TASK DESCRIPTION
Each line that follows should be printed again exactly as it stands.

RECORDED DATA
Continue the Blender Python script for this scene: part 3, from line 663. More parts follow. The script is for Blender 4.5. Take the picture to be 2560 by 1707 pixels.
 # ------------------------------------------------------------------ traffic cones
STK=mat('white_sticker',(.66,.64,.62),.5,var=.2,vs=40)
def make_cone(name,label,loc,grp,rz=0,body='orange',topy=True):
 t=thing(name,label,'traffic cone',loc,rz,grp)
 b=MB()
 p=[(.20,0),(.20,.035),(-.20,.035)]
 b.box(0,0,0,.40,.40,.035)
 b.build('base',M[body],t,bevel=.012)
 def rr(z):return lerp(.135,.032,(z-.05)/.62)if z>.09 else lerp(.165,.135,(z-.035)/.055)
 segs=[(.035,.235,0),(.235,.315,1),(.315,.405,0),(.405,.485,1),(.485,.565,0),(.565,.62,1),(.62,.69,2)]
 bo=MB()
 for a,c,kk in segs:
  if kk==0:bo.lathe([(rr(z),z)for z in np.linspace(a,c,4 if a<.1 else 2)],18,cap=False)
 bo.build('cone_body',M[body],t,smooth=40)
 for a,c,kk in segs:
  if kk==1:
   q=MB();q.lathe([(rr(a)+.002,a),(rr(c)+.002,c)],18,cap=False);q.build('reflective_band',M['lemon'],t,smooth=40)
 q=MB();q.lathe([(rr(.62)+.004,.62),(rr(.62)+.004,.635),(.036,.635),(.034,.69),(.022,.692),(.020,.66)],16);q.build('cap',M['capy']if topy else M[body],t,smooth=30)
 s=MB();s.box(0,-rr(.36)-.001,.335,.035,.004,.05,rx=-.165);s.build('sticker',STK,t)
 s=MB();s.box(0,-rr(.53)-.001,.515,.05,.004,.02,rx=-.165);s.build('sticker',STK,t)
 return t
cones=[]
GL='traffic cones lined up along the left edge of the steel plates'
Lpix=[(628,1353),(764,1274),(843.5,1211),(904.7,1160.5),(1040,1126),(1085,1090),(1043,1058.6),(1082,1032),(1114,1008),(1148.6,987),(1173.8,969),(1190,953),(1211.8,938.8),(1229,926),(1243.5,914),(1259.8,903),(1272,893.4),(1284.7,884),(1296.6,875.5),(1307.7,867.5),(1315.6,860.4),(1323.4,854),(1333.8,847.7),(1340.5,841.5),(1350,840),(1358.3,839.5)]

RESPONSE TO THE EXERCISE
Continue the Blender Python script for this scene: part 3, from line 663. More parts follow. The script is for Blender 4.5. Take the picture to be 2560 by 1707 pixels.
 # ------------------------------------------------------------------ traffic cones
STK=mat('white_sticker',(.66,.64,.62),.5,var=.2,vs=40)
def make_cone(name,label,loc,grp,rz=0,body='orange',topy=True):
 t=thing(name,label,'traffic cone',loc,rz,grp)
 b=MB()
 p=[(.20,0),(.20,.035),(-.20,.035)]
 b.box(0,0,0,.40,.40,.035)
 b.build('base',M[body],t,bevel=.012)
 def rr(z):return lerp(.135,.032,(z-.05)/.62)if z>.09 else lerp(.165,.135,(z-.035)/.055)
 segs=[(.035,.235,0),(.235,.315,1),(.315,.405,0),(.405,.485,1),(.485,.565,0),(.565,.62,1),(.62,.69,2)]
 bo=MB()
 for a,c,kk in segs:
  if kk==0:bo.lathe([(rr(z),z)for z in np.linspace(a,c,4 if a<.1 else 2)],18,cap=False)
 bo.build('cone_body',M[body],t,smooth=40)
 for a,c,kk in segs:
  if kk==1:
   q=MB();q.lathe([(rr(a)+.002,a),(rr(c)+.002,c)],18,cap=False);q.build('reflective_band',M['lemon'],t,smooth=40)
 q=MB();q.lathe([(rr(.62)+.004,.62),(rr(.62)+.004,.635),(.036,.635),(.034,.69),(.022,.692),(.020,.66)],16);q.build('cap',M['capy']if topy else M[body],t,smooth=30)
 s=MB();s.box(0,-rr(.36)-.001,.335,.035,.004,.05,rx=-.165);s.build('sticker',STK,t)
 s=MB();s.box(0,-rr(.53)-.001,.515,.05,.004,.02,rx=-.165);s.build('sticker',STK,t)
 return t
cones=[]
GL='traffic cones lined up along the left edge of the steel plates'
Lpix=[(628,1353),(764,1274),(843.5,1211),(904.7,1160.5),(1040,1126),(1085,1090),(1043,1058.6),(1082,1032),(1114,1008),(1148.6,987),(1173.8,969),(1190,953),(1211.8,938.8),(1229,926),(1243.5,914),(1259.8,903),(1272,893.4),(1284.7,884),(1296.6,875.5),(1307.7,867.5),(1315.6,860.4),(1323.4,854),(1333.8,847.7),(1340.5,841.5),(1350,840),(1358.3,839.5)]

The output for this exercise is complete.